◆ Aim of the exercise: Leave out the images and repeat the listing below without a single change.

◆ Information supplied:

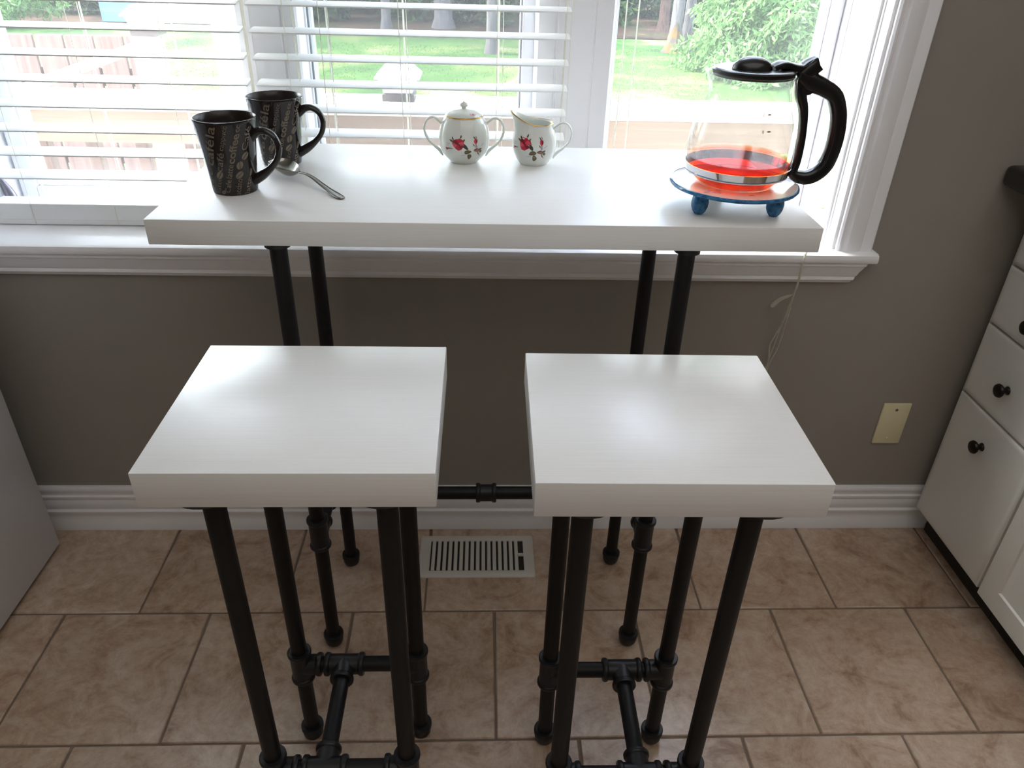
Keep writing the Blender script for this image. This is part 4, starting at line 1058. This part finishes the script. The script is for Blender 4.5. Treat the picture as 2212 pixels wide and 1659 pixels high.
bush_ms = [leaf_mesh('foliage', 2400, blob_shape(clumps(80 + k, 12, .95, 1.15, .25, .48)), .16, ('bush_leaves', 'dark_leaves', 'bush_leaves')[k], 90 + k) for k in range(3)]
k = 0
for (yy, zz, rowname) in ((21.6, 1.0, 'low leafy bush in the front row of the undergrowth at the forest edge'), (25.0, 1.6, 'shady bush behind the front row of undergrowth in the forest'), (30.0, 2.4, 'tall dark bush deep in the forest behind the other undergrowth')):
    x = -17.5 + rnd.uniform(0, .6)
    while x < 11.5:
        if not (yy < 22 and (1.6 < x < 5.6 or -3.2 < x < -.1) and rnd.random() < .55):
            o = obj('forest_bush', bush_ms[(k * 7 + 1) % 3], None, None, (x + rnd.uniform(-.3, .3), yy + rnd.uniform(-.7, .7), G), (0, 0, rnd.uniform(0, 6.28)))
            s_ = zz * rnd.uniform(.75, 1.15); o.scale = (s_ * 1.15, s_ * 1.15, s_)
            tag(o, rowname, 'bush', {1.0: 'front bushes of the forest edge', 1.6: 'second row of forest bushes', 2.4: 'far forest bushes'}[zz]); k += 1
        x += rnd.uniform(1.1, 1.6) * (1 + (yy - 21) * .05)
# hedge on the far left, pale outbuilding
hm = leaf_mesh('foliage', 5200, blob_shape(clumps(131, 18, 1.5, 1.3, .35, .62)), .17, 'cedar_leaves', 133)
for k, (x, y, s_) in enumerate(((-12.6, 18.3, 1.0), (-10.2, 18.6, .82))):
    o = obj('garden_shrub', hm, None, None, (x, y, G), (0, 0, 1.3 * k)); o.scale = (s_, s_, s_ * .9)
    tag(o, ('tall light green shrub at the far left of the lawn', 'light green shrub beside the blue and white outbuilding')[k], 'bush', 'garden shrubs left of the lawn')
t = thing('outbuilding', 'small blue and white outbuilding far off in the left window', 'shed', (-7.9, 20.6, G + .02))
b = BM(); box(b, -1.0, .35, -.8, .8, 0, 1.25, .01, 1); obj('wall_panel', b, 'shed_blue', t, label='blue wall')
b = BM(); box(b, .35, 2.4, -.8, .8, 0, 1.05, .01, 1); obj('wall_panel', b, 'shed_white', t, label='white wall')
b = BM(); extrude_x(b, [(-.95, 1.25), (.95, 1.25), (0, 1.6)], -1.1, .5); obj('roof', b, 'shed_white', t)
# grass blades nearest the house
g = np.random.RandomState(5); n = 60000
P0 = np.stack([g.uniform(-8, 8, n), 2.8 + (g.uniform(0, 1, n) ** 1.3) * 14.5, np.full(n, G)], 1)
hh = g.uniform(.012, .035, n)[:, None]; a = g.uniform(0, 2 * PI, n); q = np.stack([np.cos(a), np.sin(a), 0 * a], 1) * .005
V = np.empty((n, 3, 3)); V[:, 0] = P0 - q; V[:, 1] = P0 + q; V[:, 2] = P0 + np.stack([g.normal(0, .03, n), g.normal(0, .03, n), hh[:, 0]], 1)
me = bpy.data.meshes.new('grass'); me.vertices.add(n * 3); me.vertices.foreach_set('co', V.reshape(-1).astype(np.float32))
me.loops.add(n * 3); me.loops.foreach_set('vertex_index', np.arange(n * 3, dtype=np.int32)); me.polygons.add(n); me.polygons.foreach_set('loop_start', np.arange(0, n * 3, 3, dtype=np.int32))
me.update(calc_edges=True); me.materials.append(MATS['grass_blade'])
o = bpy.data.objects.new('grass', me); COL.objects.link(o); o['kind'] = 'stuff'; o['label'] = 'blades of grass standing up from the lawn'; o['category'] = 'grass'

◆ Output of the task:
Keep writing the Blender script for this image. This is part 4, starting at line 1058. This part finishes the script. The script is for Blender 4.5. Treat the picture as 2212 pixels wide and 1659 pixels high.
bush_ms = [leaf_mesh('foliage', 2400, blob_shape(clumps(80 + k, 12, .95, 1.15, .25, .48)), .16, ('bush_leaves', 'dark_leaves', 'bush_leaves')[k], 90 + k) for k in range(3)]
k = 0
for (yy, zz, rowname) in ((21.6, 1.0, 'low leafy bush in the front row of the undergrowth at the forest edge'), (25.0, 1.6, 'shady bush behind the front row of undergrowth in the forest'), (30.0, 2.4, 'tall dark bush deep in the forest behind the other undergrowth')):
    x = -17.5 + rnd.uniform(0, .6)
    while x < 11.5:
        if not (yy < 22 and (1.6 < x < 5.6 or -3.2 < x < -.1) and rnd.random() < .55):
            o = obj('forest_bush', bush_ms[(k * 7 + 1) % 3], None, None, (x + rnd.uniform(-.3, .3), yy + rnd.uniform(-.7, .7), G), (0, 0, rnd.uniform(0, 6.28)))
            s_ = zz * rnd.uniform(.75, 1.15); o.scale = (s_ * 1.15, s_ * 1.15, s_)
            tag(o, rowname, 'bush', {1.0: 'front bushes of the forest edge', 1.6: 'second row of forest bushes', 2.4: 'far forest bushes'}[zz]); k += 1
        x += rnd.uniform(1.1, 1.6) * (1 + (yy - 21) * .05)
# hedge on the far left, pale outbuilding
hm = leaf_mesh('foliage', 5200, blob_shape(clumps(131, 18, 1.5, 1.3, .35, .62)), .17, 'cedar_leaves', 133)
for k, (x, y, s_) in enumerate(((-12.6, 18.3, 1.0), (-10.2, 18.6, .82))):
    o = obj('garden_shrub', hm, None, None, (x, y, G), (0, 0, 1.3 * k)); o.scale = (s_, s_, s_ * .9)
    tag(o, ('tall light green shrub at the far left of the lawn', 'light green shrub beside the blue and white outbuilding')[k], 'bush', 'garden shrubs left of the lawn')
t = thing('outbuilding', 'small blue and white outbuilding far off in the left window', 'shed', (-7.9, 20.6, G + .02))
b = BM(); box(b, -1.0, .35, -.8, .8, 0, 1.25, .01, 1); obj('wall_panel', b, 'shed_blue', t, label='blue wall')
b = BM(); box(b, .35, 2.4, -.8, .8, 0, 1.05, .01, 1); obj('wall_panel', b, 'shed_white', t, label='white wall')
b = BM(); extrude_x(b, [(-.95, 1.25), (.95, 1.25), (0, 1.6)], -1.1, .5); obj('roof', b, 'shed_white', t)
# grass blades nearest the house
g = np.random.RandomState(5); n = 60000
P0 = np.stack([g.uniform(-8, 8, n), 2.8 + (g.uniform(0, 1, n) ** 1.3) * 14.5, np.full(n, G)], 1)
hh = g.uniform(.012, .035, n)[:, None]; a = g.uniform(0, 2 * PI, n); q = np.stack([np.cos(a), np.sin(a), 0 * a], 1) * .005
V = np.empty((n, 3, 3)); V[:, 0] = P0 - q; V[:, 1] = P0 + q; V[:, 2] = P0 + np.stack([g.normal(0, .03, n), g.normal(0, .03, n), hh[:, 0]], 1)
me = bpy.data.meshes.new('grass'); me.vertices.add(n * 3); me.vertices.foreach_set('co', V.reshape(-1).astype(np.float32))
me.loops.add(n * 3); me.loops.foreach_set('vertex_index', np.arange(n * 3, dtype=np.int32)); me.polygons.add(n); me.polygons.foreach_set('loop_start', np.arange(0, n * 3, 3, dtype=np.int32))
me.update(calc_edges=True); me.materials.append(MATS['grass_blade'])
o = bpy.data.objects.new('grass', me); COL.objects.link(o); o['kind'] = 'stuff'; o['label'] = 'blades of grass standing up from the lawn'; o['category'] = 'grass'